Today's game is about maximizing talent.  More than ever, players truly are assets -- movable pieces that can be freely exchanged to satisfy a bevy of wants, from improving an on-court products, to putting more warm butts in the seats (and money in an owner's pocket).  Players are traded left and right, or come and go as free agents.  General Managers take chances buying and selling, hedging bets regarding a player's development, the depth of a draft class, or the unseen value of an expiring contract.  Rosters are constantly in flux, and franchise loyalty is mostly considered to be a relic from a more civilized age.

Yet, Stockton and Malone -- and the Utah Jazz -- stand as a peculiar example proving the contrary: that loyalty matters in the longue duree.  Stockton played his entire eighteen year career in Utah, and Malone only decided to trophy-chase for a season with the Lakers after his longtime running mate retired.  The Jazz, meanwhile, rewarded Stockton and Malone for their loyalty not just with nice contracts, but also quality teams.  This is not the norm in today's NBA.  We can consider: would a Stockton, or a Malone, given their talent, and marketability, remain in Utah in today's NBA?  Would they bolt their small market franchise for greener pastures (or at least larger media markets)?  Would a front office try and maximize talent, and trade one of them for a haul of lesser stars, prospects and picks?

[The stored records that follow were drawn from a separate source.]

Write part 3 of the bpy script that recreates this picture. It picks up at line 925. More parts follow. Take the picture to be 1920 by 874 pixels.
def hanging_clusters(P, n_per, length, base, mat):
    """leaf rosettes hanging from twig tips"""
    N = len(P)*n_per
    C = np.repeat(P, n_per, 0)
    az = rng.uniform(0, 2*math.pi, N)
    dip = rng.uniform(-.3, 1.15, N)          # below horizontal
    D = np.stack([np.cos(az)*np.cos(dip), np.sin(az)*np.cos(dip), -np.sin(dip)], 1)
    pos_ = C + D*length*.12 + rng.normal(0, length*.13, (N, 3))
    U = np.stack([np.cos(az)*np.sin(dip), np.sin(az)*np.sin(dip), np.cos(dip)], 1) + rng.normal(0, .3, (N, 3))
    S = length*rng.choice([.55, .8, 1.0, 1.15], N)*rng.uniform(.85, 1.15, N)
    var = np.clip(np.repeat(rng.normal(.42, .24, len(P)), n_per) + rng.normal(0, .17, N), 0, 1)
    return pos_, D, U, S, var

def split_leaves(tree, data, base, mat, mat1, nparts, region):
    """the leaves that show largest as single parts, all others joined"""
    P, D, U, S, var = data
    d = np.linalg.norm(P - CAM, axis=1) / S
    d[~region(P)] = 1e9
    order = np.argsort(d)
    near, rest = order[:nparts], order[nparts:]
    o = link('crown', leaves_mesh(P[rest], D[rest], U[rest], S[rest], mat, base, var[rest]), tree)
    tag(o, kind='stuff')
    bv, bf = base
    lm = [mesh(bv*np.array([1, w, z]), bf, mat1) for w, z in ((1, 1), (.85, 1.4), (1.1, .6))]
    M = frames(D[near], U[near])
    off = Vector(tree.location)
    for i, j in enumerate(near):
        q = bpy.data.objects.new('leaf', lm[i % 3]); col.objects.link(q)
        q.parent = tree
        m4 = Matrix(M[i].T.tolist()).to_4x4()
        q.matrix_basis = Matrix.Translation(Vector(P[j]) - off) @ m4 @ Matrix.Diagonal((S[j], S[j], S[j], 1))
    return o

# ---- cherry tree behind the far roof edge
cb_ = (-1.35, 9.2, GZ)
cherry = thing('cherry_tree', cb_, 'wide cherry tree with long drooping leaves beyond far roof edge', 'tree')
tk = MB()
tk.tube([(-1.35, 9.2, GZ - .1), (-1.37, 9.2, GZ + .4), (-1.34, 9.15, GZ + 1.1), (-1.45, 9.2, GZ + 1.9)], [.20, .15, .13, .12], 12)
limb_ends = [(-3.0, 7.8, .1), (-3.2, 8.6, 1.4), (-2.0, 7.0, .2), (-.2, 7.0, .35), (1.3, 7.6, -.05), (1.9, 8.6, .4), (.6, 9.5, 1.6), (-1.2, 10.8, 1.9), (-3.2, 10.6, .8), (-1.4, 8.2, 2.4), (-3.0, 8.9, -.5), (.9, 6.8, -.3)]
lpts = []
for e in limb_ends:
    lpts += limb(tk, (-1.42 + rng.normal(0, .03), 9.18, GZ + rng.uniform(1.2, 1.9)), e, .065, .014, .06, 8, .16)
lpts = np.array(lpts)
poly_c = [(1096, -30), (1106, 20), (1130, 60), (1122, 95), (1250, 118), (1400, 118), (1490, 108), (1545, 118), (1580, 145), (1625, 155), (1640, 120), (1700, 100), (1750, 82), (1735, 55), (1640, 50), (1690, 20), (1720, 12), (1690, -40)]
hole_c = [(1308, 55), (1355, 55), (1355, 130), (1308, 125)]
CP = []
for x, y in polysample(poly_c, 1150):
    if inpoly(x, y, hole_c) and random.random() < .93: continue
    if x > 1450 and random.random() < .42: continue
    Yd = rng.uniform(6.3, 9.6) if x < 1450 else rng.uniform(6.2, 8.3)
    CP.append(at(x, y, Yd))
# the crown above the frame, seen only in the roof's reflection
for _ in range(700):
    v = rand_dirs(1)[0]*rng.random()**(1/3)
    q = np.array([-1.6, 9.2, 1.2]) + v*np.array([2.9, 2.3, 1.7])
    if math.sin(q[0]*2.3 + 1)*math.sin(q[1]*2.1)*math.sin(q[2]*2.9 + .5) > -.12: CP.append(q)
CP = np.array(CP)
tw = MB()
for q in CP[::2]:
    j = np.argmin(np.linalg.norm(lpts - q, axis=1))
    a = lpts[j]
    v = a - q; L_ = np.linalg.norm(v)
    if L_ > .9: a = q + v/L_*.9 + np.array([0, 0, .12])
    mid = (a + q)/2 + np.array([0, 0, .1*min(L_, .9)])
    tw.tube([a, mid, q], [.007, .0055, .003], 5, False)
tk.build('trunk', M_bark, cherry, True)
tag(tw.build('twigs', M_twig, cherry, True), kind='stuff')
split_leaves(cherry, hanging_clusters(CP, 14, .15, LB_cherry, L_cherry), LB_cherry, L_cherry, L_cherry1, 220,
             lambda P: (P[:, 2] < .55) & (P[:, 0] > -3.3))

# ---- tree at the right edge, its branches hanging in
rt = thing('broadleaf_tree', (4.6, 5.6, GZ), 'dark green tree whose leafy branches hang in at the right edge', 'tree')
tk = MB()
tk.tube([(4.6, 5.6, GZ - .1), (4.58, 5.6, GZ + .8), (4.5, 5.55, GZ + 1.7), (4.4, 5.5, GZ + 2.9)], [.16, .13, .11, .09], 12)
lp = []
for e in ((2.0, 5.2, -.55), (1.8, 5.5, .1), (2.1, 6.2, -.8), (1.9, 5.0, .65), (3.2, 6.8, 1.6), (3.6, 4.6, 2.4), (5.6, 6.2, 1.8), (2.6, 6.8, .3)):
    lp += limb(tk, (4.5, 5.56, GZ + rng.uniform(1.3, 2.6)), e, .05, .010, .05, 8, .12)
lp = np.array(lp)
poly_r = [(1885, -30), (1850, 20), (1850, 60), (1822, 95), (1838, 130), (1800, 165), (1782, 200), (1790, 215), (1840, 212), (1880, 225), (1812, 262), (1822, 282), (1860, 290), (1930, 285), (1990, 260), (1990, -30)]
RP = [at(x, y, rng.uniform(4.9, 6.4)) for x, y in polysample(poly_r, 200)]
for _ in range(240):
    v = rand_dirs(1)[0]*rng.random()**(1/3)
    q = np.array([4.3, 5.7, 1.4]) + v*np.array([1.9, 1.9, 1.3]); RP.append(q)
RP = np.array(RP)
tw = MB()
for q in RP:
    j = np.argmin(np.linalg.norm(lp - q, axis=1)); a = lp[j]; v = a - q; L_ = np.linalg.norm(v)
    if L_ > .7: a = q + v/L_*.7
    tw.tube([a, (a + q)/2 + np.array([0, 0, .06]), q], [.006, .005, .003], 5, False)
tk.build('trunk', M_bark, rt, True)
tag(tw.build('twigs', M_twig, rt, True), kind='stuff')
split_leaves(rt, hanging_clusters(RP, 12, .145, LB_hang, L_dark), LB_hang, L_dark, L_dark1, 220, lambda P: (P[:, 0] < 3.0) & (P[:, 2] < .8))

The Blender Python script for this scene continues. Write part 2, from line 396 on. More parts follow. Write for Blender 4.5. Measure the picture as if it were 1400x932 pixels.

Perhaps this is not a question worth asking.  After all, the Jazz are consistent winners, mostly due to the efforts of the greatest big-small man combo ever to play in the NBA.  While that combo, and the culture that combo established, has yet to yield a championship, it has yielded consistency and respect.  With small market teams struggling, and the question of fan loyalty versus business solvency having tragic ramifications in cities like Vancouver, Seattle, and likely Sacramento, we cannot underestimate what Stockton and Malone mean to franchises like Utah.

Even if it pains us, because Christ, I hate those guys.